Believing What We Say About Easter.

Christ is Risen!  He is Risen, indeed.  Indeed?  Really?  What does it mean for us as a church that we proclaim these words throughout the season of Easter?  Do we really believe in resurrection and that Christ's body is given new life?  Or is that just something we say - a polite slogan that church-goers share when the pastor begins the cheer?    

What does it mean to BE the Risen body of Christ in this world?  Does it mean that we choose to live in a way in which Jesus lived - full of compassion, kindness, mercy, and forgiveness?  Does it mean that we have the courage to love and relate even when others are unlovable and stand-off-ish?  Does it mean to embrace a different kind of standard than the one that is used in our culture to determine success and effectiveness?  Are we really (according to Jesus' teaching and example) meant to count beans and heads as a way of judging whether our ministry is vibrant?   

Do we persist in our unchecked wisdom about needing to offer an endless variety of programs that 'get people in the door' as though we were some sort of spiritual Walmart where volume and mass consumption are the keys to the future?   

Or do we trust in God to bring a different kind of growth and vitality - such as the world cannot give and cannot count?  Do we seek to live out the Easter message in the relationships that we have with each other and our neighbor simply because that is what Jesus calls us to do?  Do we assemble each week to share in the good news that God has triumphed over the grave, to share in a sacred story and break bread not concerned about the entertainment value of such actions?  Instead, do we worship because God calls us to give glory and praise not satisfy our feelings?   

I wonder - what does it mean for each of us to belong to the body of the Risen Christ which continues to gather at St. James - called by the Spirit?  Is it about the numbers who are missing or about the faithfulness of those who are present?  

Can God resurrect the hardness of our hearts and the coldness of our imaginations?   

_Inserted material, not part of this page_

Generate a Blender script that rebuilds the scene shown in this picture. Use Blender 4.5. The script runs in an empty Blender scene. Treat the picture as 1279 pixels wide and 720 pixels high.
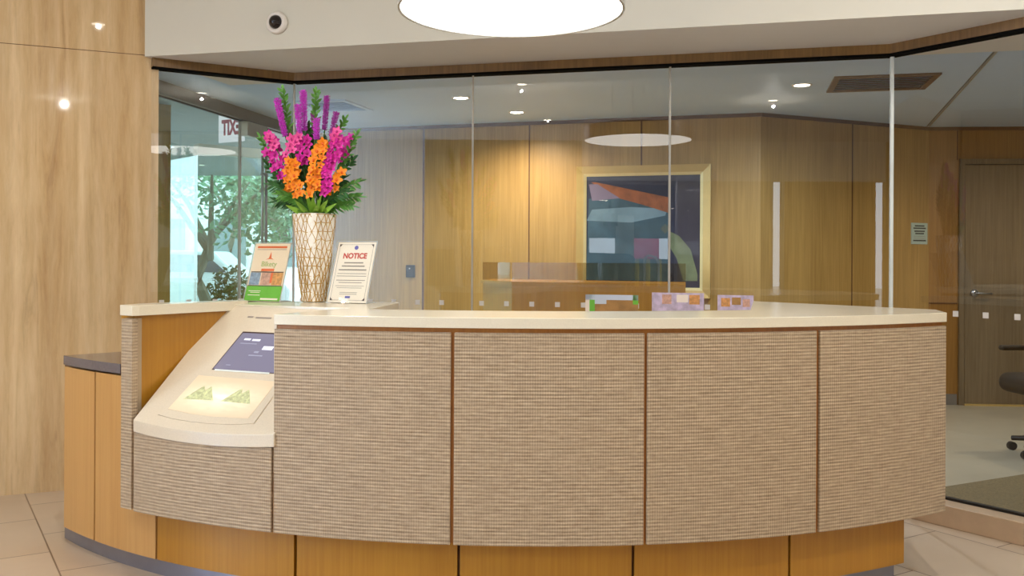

It is time for us to leave our tombs of the past and our tombs of fear for the future and start to live in the reality of Easter in the gift that God has given us in this present moment.   It is time for us to gather anew around Word and Sacrament to worship.  It is time for our beliefs to align with the possibilities birthed in Easter's new day.  It is time for us to worry less, give more, and celebrate even more.  It is time for us to live as God's Easter people like our very lives depend upon it - for, in truth, they really do.

Christ is Risen - INDEED - Alleluia!  God continues to give new life to the body that was once was dead.  Thanks be to God.